Olga Sedakova
poet, translator
Ol’ga Aleksandrovna Sedakova was born in Moscow on December 26, 1949 to the family of a military engineer. She started school in Beijing, where her father was working at the time (1956-1957). Her family setting did not especially foster an interest in the humanities, and so from the very beginning teachers and friends played an extremely important role in her life. The first of these teachers was the pianist M. G. Erokhin, who introduced her not only to music, but also to art, poetry and philosophy; it was from him that she first heard the poets of the Silver Age, as well as Rilke, whose work was still unavailable in Russian.
In 1967 Ol’ga Sedakova began her studies at the Philological Faculty and received her PhD in Slavic Antiquities in 1973. She studied under the aegis of Sergei Averintsev and a number of other prominent philologists such as M. V. Panov, Iurii Lotman, N. I. Tolstoi. Her scholarly interests include the history of Russian and Old Slavonic languages, traditional culture and mythology, liturgical poetry, and the general hermeneutics of the poetic text. Sedakova quickly came to understand how indispensible it was to be able to read in other languages during the period of the “Iron Curtain,” and so she learned a number of key European languages. This would eventually help her earn her keep by writing surveys of new work in the humanities (from 1983-1990 she worked in a division of the Russian Academy of Sciences as a reviewer of foreign literary criticism), as well as to translate “for herself and her circle.” In the last several years a number of these translations, never intended for publication, have come out — translations of European poetry (English folk verse, T. S. Eliot, Ezra Pound, John Donne, Rainer Maria Rilke, Paul Celan, St. Francis of Assisi, Dante, Paul Claudel), drama, philosophy, theology (Paul Tillich et al.).
Sedakova started writing poetry at an early age and decided quite early on to “be a poet.” From the moment that her poetic world took on more definite contours (in terms of form, thematics and world view), it became clear that its path would radically diverge from state-sanctioned writing, as had the paths of many other “post-Brodsky” authors in Moscow, Leningrad and other cities: Victor Krivulin, Elena Shvarts, Leonid Gubanov (a personal friend of hers). This “second culture” of the 70s produced not only writers, but also artists, musicians, thinkers. It nurtured a vigorous artistic life that has enjoyed only limited recognition and study in the subsequent atmosphere of liberalization.

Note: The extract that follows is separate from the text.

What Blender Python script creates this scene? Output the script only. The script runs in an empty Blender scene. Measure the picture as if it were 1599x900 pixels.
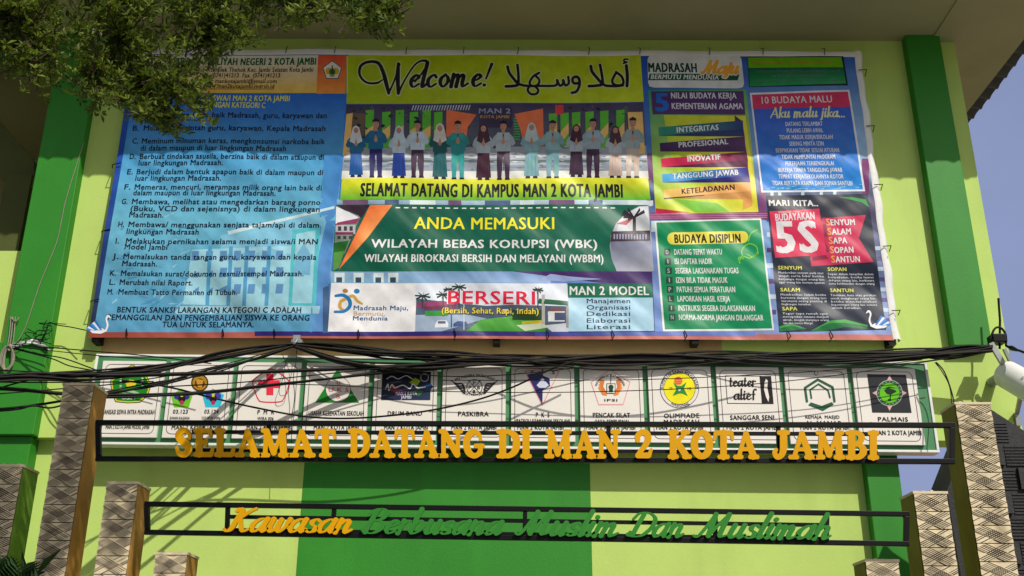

Almost none of Sedakova’s poetry or even scholarly work was published in the USSR before 1989; they were viewed as “esoteric,” “religious,” “bookish.” Nevertheless, the “second culture” had a readership, and quite a broad one, at that. Sedakova’s texts were distributed as handwritten copies, and some of them were published in foreign and émigré journals.
In 1986 her first book came out with the Paris-based YMCA Press. Soon after this her poetry and essays began to be translated into European languages, published in various journals and anthologies and to appear in book form.
Her first book to come out in her own country was Chinese Journey, in 1990. So far she has published 27 books of verse, prose, translations and scholarly research (in Russian, English, German, Hebrew and Danish; Italian and Albanian volumes are forthcoming).
Sedakova went abroad for the first time at the end of 1989. In the following years she took many trips to Europe and the United States, to take part in poetry festivals, symposia and conferences, as well as to teach and give lectures at universities all over the world.
Since 1991 she has taught in the Department of World Culture in the Philosophy Faculty at Moscow State University. And since 2004 she has been an active Fellow of the Institute of World Culture at the Library-Foundation for Russian-Language Literature Abroad.
She is a Candidate of Philological Sciences (awarded for her dissertation, “Funereal Rites of the East and South Slavs,” 1983—published in book form in 2004); author of The Dictionary of Difficult Words in Church Services: Church Slavic and Russian Paronyms (2005); Doctor of Theology honoris causa (2003, Minsk European Humanities University); Officier d’honneur d’Ordre des Arts et des Lettres de la République Française (2012).